In context, therefore, Vadie’s testimony about emotional damages relates to the decision of MSU to close down the Department of Petroleum Engineering in 1992 and 1998 and the decisions made in 1993 which resulted in Vadie not being hired on in the Chemical Engineering Department. There is no later testimony whatsoever by Vadie as to emotional injuries or damages resulting from his failure to be hired in 1995 as a replacement for the professor in the Chemical Engineering Department who died, nor is there any later testimony by Vadie as to his emotional injuries and damages relating to his claim of retaliation. Consequently, there is no evidence whatsoever to support any finding of emotional damages from his retaliation claim, and I respectfully dissent from the decision of the majority to remand for a new trial on retaliation damages unless Vadie accepts a remittitur in the amount of $290,000, reducing the damages award to $10,000. Likewise, I dissent from the gratuitous statement included in the majority’s opinion that perhaps Vadie can make a better record substantiating his claims of injury at a new trial.

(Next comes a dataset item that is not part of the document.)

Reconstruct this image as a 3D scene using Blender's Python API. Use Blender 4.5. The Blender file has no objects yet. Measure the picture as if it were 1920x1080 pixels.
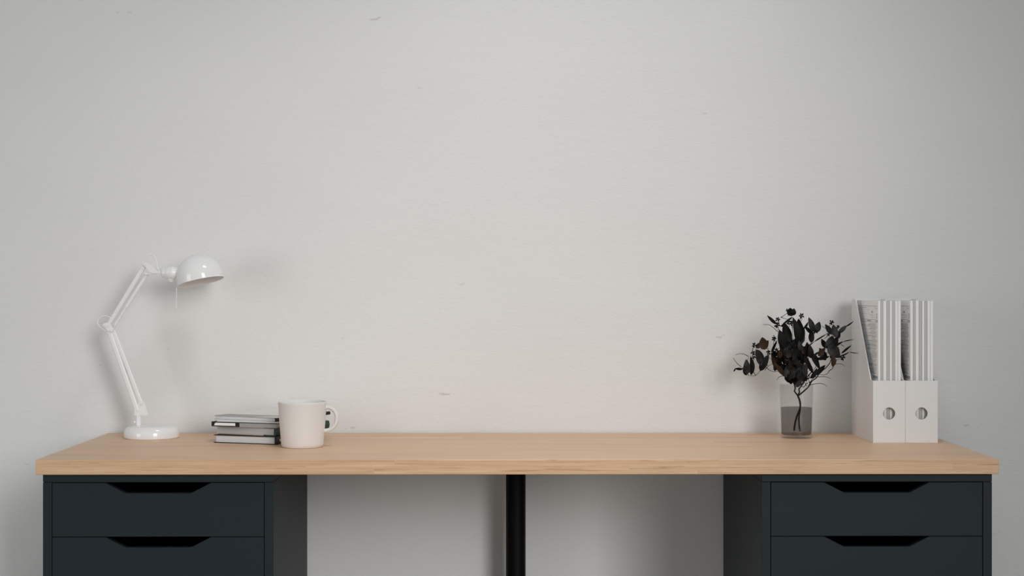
import bpy, bmesh, math, random
from mathutils import Vector, Matrix, Quaternion
sc = bpy.context.scene
COL = sc.collection
PI = math.pi

# ------------------------------------------------------------------ camera
TOP = 0.74                                   # height of the desk top
CX, CD, CH = -0.0338, 3.2475, 0.3558          # camera: x, distance in front of desk edge, height above desk top
YAW, FPX = 0.0065, 2933.88
cam = bpy.data.cameras.new('camera')
cam.sensor_width = 36.0
cam.lens = FPX / 1920 * 36
cam.clip_start = 0.05
cam_o = bpy.data.objects.new('camera', cam)
COL.objects.link(cam_o)
cam_o.location = (CX, -CD, TOP + CH)
cam_o.rotation_euler = (PI / 2, 0, -YAW)
sc.camera = cam_o

# ------------------------------------------------------------------ world, lights, exposure
sc.view_settings.view_transform = 'Standard'
sc.view_settings.look = 'None'
sc.view_settings.gamma = 1
sc.view_settings.use_curve_mapping = False
sc.view_settings.exposure = -0.13
w = bpy.data.worlds.new('world')
sc.world = w
w.use_nodes = True
w.node_tree.nodes['Background'].inputs['Color'].default_value = (0.93, 0.97, 1.0, 1)
w.node_tree.nodes['Background'].inputs['Strength'].default_value = 0.235


def area(name, loc, target, sx, sy, power, color=(1, 1, 1), spread=180):
    l = bpy.data.lights.new(name, 'AREA')
    l.shape = 'RECTANGLE'
    l.size, l.size_y = sx, sy
    l.energy = power
    l.color = color
    l.spread = math.radians(spread)
    o = bpy.data.objects.new(name, l)
    COL.objects.link(o)
    o.location = loc
    o.rotation_euler = (Vector(target) - Vector(loc)).to_track_quat('-Z', 'Y').to_euler()
    return o


area('window_light_right', (2.75, -6.3, 2.75), (-0.40, 0.6, 0.92), 2.0, 3.6, 16.5, (1.0, 0.99, 0.975), 36)
area('window_light_left', (-3.2, -2.0, 1.15), (-0.1, 0.6, 0.75), 1.1, 1.6, 11.6, (1.0, 0.99, 0.98), 130)
area('ceiling_light', (0.25, -0.5, 2.95), (0.15, 0.15, 0), 0.5, 0.3, 4.6, (1, 1, 1), 90)
sc.cycles.transparent_max_bounces = 24
sc.cycles.max_bounces = 10

# ------------------------------------------------------------------ helpers


def P(px, py, Y):
    """point of the depth plane y = Y that the photo shows at (px, py)"""
    xr = (px - 960) / FPX
    zr = -(py - 540) / FPX
    r = Vector((xr * math.cos(YAW) + math.sin(YAW), -xr * math.sin(YAW) + math.cos(YAW), zr))
    t = (Y + CD) / r.y
    return Vector((CX, -CD, TOP + CH)) + r * t


def link(name, bm, m, parent=None, loc=None, smooth=False, bev=0, seg=2, angle=35):
    me = bpy.data.meshes.new(name)
    bmesh.ops.recalc_face_normals(bm, faces=bm.faces)
    bm.to_mesh(me)
    bm.free()
    for mm in (m if isinstance(m, (list, tuple)) else [m]):
        me.materials.append(mm)
    o = bpy.data.objects.new(name, me)
    COL.objects.link(o)
    if parent:
        o.parent = parent
    if loc is not None:
        o.location = loc
    if bev:
        b = o.modifiers.new('bevel', 'BEVEL')
        b.width, b.segments, b.limit_method, b.angle_limit = bev, seg, 'ANGLE', math.radians(40)
    if smooth or bev:
        for p in me.polygons:
            p.use_smooth = True
        me.set_sharp_from_angle(angle=math.radians(angle if not bev else 80))
        if bev:
            wn = o.modifiers.new('wn', 'WEIGHTED_NORMAL')
            wn.keep_sharp = True
    return o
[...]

In my view, Vadie has already had his day in court, and his proof on both liability and damages in connection with his retaliation claim is not sufficient.
For all the foregoing reasons, I would reverse the judgment of the district court and render judgment that Vadie take nothing from MSU in this cause of action.
. See footnote 23 of Majority Opinion.
. The record is completely void of any evidence that Vadie's internal grievance was premised upon anything made unlawful by Title VII, and therefore does not support the inference that Vadie’s retaliation claim could be based on this conduct.
.Some retaliation cases have relied upon testimony indicating a prospective threat: i.e. "If' you want to keep your, job here you shouldn't file any claim with the EEOC over this incident.” No such testimony exists in this record.